# [DATA SECTION]
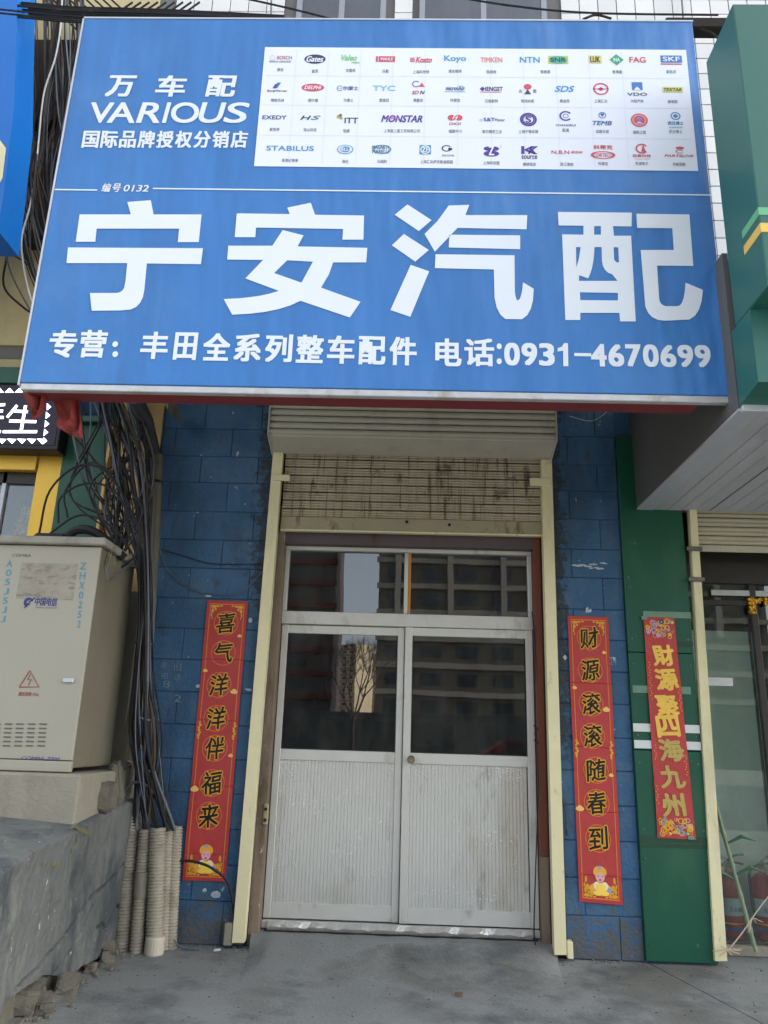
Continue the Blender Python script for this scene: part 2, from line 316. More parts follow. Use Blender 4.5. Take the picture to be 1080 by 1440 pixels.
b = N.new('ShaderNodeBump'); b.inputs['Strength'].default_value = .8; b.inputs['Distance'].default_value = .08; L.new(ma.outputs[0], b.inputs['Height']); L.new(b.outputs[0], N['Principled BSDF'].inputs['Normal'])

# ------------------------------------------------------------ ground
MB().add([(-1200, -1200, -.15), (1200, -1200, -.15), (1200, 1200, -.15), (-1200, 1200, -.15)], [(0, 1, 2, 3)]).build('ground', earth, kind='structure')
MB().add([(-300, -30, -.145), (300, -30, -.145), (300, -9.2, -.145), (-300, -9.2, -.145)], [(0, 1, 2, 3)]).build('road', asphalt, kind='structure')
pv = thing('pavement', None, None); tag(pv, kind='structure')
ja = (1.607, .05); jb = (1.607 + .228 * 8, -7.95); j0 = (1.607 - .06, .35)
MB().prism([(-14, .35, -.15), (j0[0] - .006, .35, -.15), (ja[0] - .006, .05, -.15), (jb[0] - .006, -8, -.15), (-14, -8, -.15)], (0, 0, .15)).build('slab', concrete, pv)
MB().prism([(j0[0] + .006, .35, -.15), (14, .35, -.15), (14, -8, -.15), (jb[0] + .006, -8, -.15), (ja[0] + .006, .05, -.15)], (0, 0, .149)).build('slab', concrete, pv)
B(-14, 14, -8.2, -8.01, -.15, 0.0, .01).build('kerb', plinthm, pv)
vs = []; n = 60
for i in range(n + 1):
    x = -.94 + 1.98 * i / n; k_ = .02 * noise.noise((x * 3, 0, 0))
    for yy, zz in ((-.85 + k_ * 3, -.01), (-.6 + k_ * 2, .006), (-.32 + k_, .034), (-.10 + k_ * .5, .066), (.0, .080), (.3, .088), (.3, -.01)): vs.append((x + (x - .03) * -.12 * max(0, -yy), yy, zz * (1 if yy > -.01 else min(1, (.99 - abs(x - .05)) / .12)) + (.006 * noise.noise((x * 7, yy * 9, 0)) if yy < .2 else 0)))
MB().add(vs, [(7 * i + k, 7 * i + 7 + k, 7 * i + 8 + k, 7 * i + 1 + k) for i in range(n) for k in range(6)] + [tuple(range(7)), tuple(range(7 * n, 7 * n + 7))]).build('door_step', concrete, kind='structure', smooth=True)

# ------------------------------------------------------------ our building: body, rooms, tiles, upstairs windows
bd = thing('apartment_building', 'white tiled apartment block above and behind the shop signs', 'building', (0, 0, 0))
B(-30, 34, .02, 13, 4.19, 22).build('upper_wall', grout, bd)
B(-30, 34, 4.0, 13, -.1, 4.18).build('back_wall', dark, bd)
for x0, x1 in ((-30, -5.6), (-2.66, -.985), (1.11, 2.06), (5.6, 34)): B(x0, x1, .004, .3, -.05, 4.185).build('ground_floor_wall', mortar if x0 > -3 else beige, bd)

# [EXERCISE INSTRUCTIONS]
From the first line above through the line containing "MB().add(vs, [(7 *", copy everything exactly, without the pictures.

# [TASK RESPONSE]
Continue the Blender Python script for this scene: part 2, from line 316. More parts follow. Use Blender 4.5. Take the picture to be 1080 by 1440 pixels.
b = N.new('ShaderNodeBump'); b.inputs['Strength'].default_value = .8; b.inputs['Distance'].default_value = .08; L.new(ma.outputs[0], b.inputs['Height']); L.new(b.outputs[0], N['Principled BSDF'].inputs['Normal'])

# ------------------------------------------------------------ ground
MB().add([(-1200, -1200, -.15), (1200, -1200, -.15), (1200, 1200, -.15), (-1200, 1200, -.15)], [(0, 1, 2, 3)]).build('ground', earth, kind='structure')
MB().add([(-300, -30, -.145), (300, -30, -.145), (300, -9.2, -.145), (-300, -9.2, -.145)], [(0, 1, 2, 3)]).build('road', asphalt, kind='structure')
pv = thing('pavement', None, None); tag(pv, kind='structure')
ja = (1.607, .05); jb = (1.607 + .228 * 8, -7.95); j0 = (1.607 - .06, .35)
MB().prism([(-14, .35, -.15), (j0[0] - .006, .35, -.15), (ja[0] - .006, .05, -.15), (jb[0] - .006, -8, -.15), (-14, -8, -.15)], (0, 0, .15)).build('slab', concrete, pv)
MB().prism([(j0[0] + .006, .35, -.15), (14, .35, -.15), (14, -8, -.15), (jb[0] + .006, -8, -.15), (ja[0] + .006, .05, -.15)], (0, 0, .149)).build('slab', concrete, pv)
B(-14, 14, -8.2, -8.01, -.15, 0.0, .01).build('kerb', plinthm, pv)
vs = []; n = 60
for i in range(n + 1):
    x = -.94 + 1.98 * i / n; k_ = .02 * noise.noise((x * 3, 0, 0))
    for yy, zz in ((-.85 + k_ * 3, -.01), (-.6 + k_ * 2, .006), (-.32 + k_, .034), (-.10 + k_ * .5, .066), (.0, .080), (.3, .088), (.3, -.01)): vs.append((x + (x - .03) * -.12 * max(0, -yy), yy, zz * (1 if yy > -.01 else min(1, (.99 - abs(x - .05)) / .12)) + (.006 * noise.noise((x * 7, yy * 9, 0)) if yy < .2 else 0)))
MB().add(vs, [(7 * i + k, 7 * i + 7 + k, 7 * i + 8 + k, 7 * i + 1 + k) for i in range(n) for k in range(6)] + [tuple(range(7)), tuple(range(7 * n, 7 * n + 7))]).build('door_step', concrete, kind='structure', smooth=True)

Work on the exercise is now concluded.